The coming round of electoral redistricting in New York State following the 2010 census will be the first to take into account a state law passed that year that changes how prisoners are counted for population purposes. A group of Republican state senators led by State Sen. Elizabeth Little, however, have filed a lawsuit in the State Supreme Court in Albany challenging the law as an alleged violation of the New York State Constitution.
The law requires that prisoners be counted for districting purposes at their place of residence prior to incarceration, rather than as living within the district in which they are imprisoned. This method will decrease the population count in towns and municipalities that have large prisons.
Conversely, this law will increase the population size in urban and suburban areas, as 49 percent of prisoners in New York State are from New York City, and another 23 percent of prisoners come from other cities in the sate.
Such a shift in population counts could impact the political balance of the New York delegation in the U.S. House of Representatives and in the State Legislature. These legislative bodies must draw their district boundaries so that there are roughly equal numbers of people living in each district, therefore ensuring that every voter’s vote counts equally.
The change in districting procedure enacted by the New York State Legislature will cause seven upstate senate districts to fall short of the minimum population numbers required to form a district, forcing the Legislature to redraw its districts.
In New York, upstate, rural areas tend to vote Republican, and downstate, urban areas tend to vote Democratic. Not surprisingly, Democrats have supported the new law and Republican have opposed it.
Michael McDonald, a political science professor at Binghamton University who specializes in voting rights and redistricting, said he believes the magnitude of political change in the State Legislature may be small.
“I think it will have a noticeable effect in the upstate areas that are representing districts with prisons in them,” McDonald said. “It will have a dispersed effect downstate but it will probably on balance shift the better part of one district to become a downstate district as opposed to an upstate district.”
Such a shift may nonetheless be significant, as Republicans hold only a narrow 32-30 seat majority in the State Senate.
Those in support of the new districting law say that it rectifies previous injustices that strip prisoners and their communities of representation.
The law states that the previous system of population counting violated a clause of the New York State constitution which reads “no person shall be deemed to have gained or lost a residence, by reason of his or her presence or absence … while confined in any public prison.”
The law also states that the previous counting system “violat[ed] the one-person, one-vote principle of the Equal Protection Clause, which requires voting districts to have equal numbers of residents.”
Civil rights groups, such as the NAACP, had voiced concerns about minority underrepresentation in the old system.
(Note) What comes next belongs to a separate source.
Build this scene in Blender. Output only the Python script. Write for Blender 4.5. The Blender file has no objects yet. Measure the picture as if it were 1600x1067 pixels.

They cited statistics that black citizens in New York are eight times more likely to be incarcerated than white citizens, and that more than 90 percent of the state’s prisons are located in upstate, mostly white areas. Civil rights groups therefore argued that counting prisoners in the district where their prison is located takes political representation away from minority districts.
The Republican state senators who filed the lawsuit argue that the new law is just a political ploy to bring more power to the left-leaning urban areas.
Ibrahim Khan, spokesman for State Sen. Adriano Espaillat — a Democrat representing the 31st Senate District who co-sponsored the bill — dismissed accusations that Democrats were using the law for political power.
“This is the right thing to do regardless of its political implications,” Espaillat said. “We can’t artificially boost certain communities and harm others just because it makes sense for Republican politics. Ultimately this is about doing the right thing, and we have to let the political chips fall where they may.”
Kevin Wright, a human development professor at BU who studies prisons and crime, said the question was not that simple because voters from upstate districts containing prisons are more affected by the prison.
“People are employed there, it’s probably the No. 1 employer, or one of the top employers in that area,” Wright said. “[Local residents are] very dependent on it economically.”
Wright also said that residents of districts containing prisons care more about the well-being of the inmates.
“Getting adequate resources to the prison affects the quality life of prisoners, so a downstate person is going to say ‘I don’t care about those guys,’ whereas a person within their community that understands that a disgruntled population can hurt staff, they can riot, so there’s lots of reasons to take good care of prisoners,” Wright said.
McDonald said that the districting question is now a judicial matter that will be judged primarily on legal and constitutional grounds, not on ethics or political pragmatism.
“It won’t be decided as a matter of [political] principle because now we’re going into the courts as opposed to the political realm,” McDonald said.